As Israel marked the September 11th anniversary with memorial concerts, exhibitions and candle-lighting ceremonies, its leaders strenuously highlighted the parallels they saw between Osama bin Laden and al-Qaeda and Yasser Arafat and his Palestinian regime.
Palestinian Authority (PA) officials, by contrast, mixed expressions of condolence for the lost American lives with assertions that their people were also victims of September 11th, while the Hamas spiritual leader, Sheikh Ahmed Yassin, heaped criticism on the US for its "aggression" against the Arab peoples this past year.
Israel heightened its ongoing security alert and called in additional air force reservists in fear of airborne attack, but officials made clear that this was not in response to any specific threats.

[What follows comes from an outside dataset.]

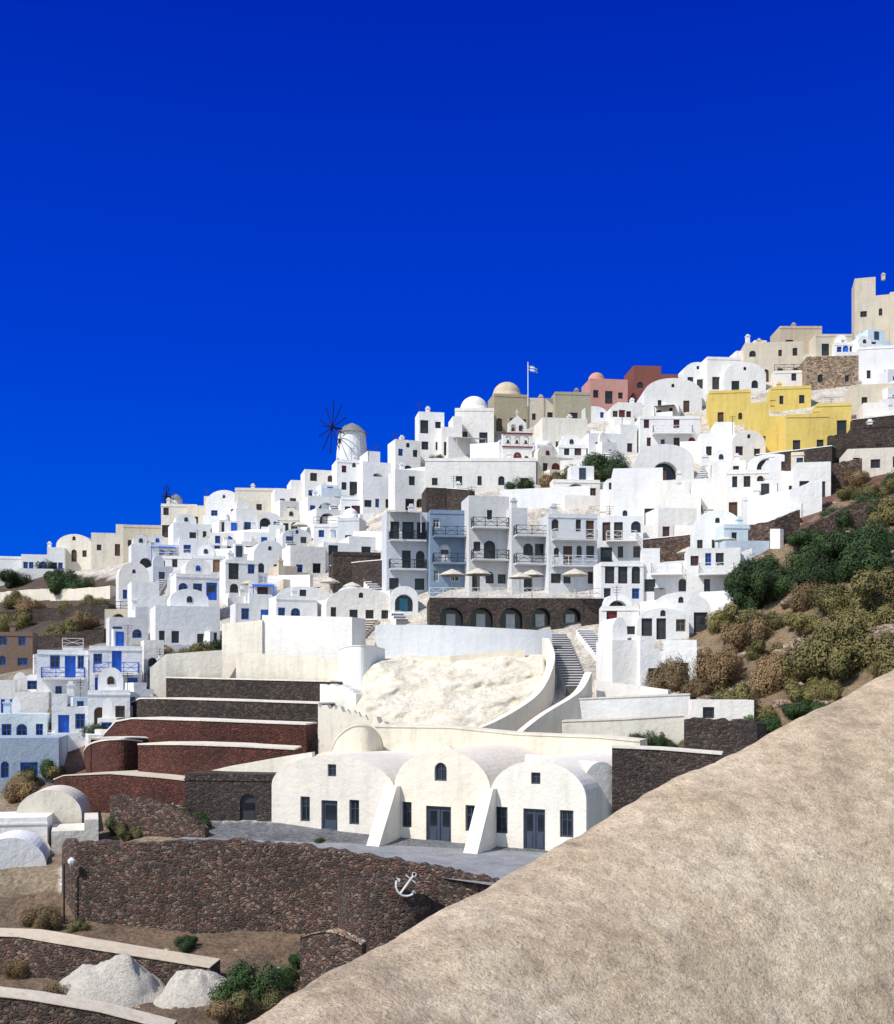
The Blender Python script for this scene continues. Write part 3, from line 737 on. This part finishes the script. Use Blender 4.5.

They also revealed that Israel had been covertly monitoring the security precautions taken by foreign airlines that fly into Tel Aviv, that it was developing technology to protect civilian airliners against rocket attack, and that it planned to introduce a cockpit device that would guarantee early warning if an approaching plane had been commandeered.
Speaking at an official ceremony held in his office, Mr Sharon declared that "the suicide bombers of bin Laden", just like "the terrorism of Hamas, Islamic Jihad, the Tanzim and Hizballah, the terrorism engineered by the PA and the terrorist networks directed by Iran, were all inseparable components of that same 'axis of evil' which threatened peace and stability everywhere in the world".
His chief of staff, General Moshe Ya'alon, went further. Israel's current reoccupation of Palestinian cities had drawn no protest from the Bush Administration, he argued, because the US had stopped blaming both sides for the Mid-East deadlock and instead had come to regard "the conflict with the Palestinians as an inseparable part of the global war on terrorism". This change of stance, he said, had "great influence" on the army's "freedom of activity". On Palestinian Television, a spokesman for the PA's information ministry declared that the Palestinian people had been the greatest victims of September 11th - echoing remarks made on Monday by Mr Arafat, who charged that Israel had exploited the 9/11 attacks to try to brand him and the cause he led as terrorism, "although we are the victims of terrorism". Yesterday, Mr Arafat highlighted that he was "the first to give blood" to show the depth of his sympathy with the US.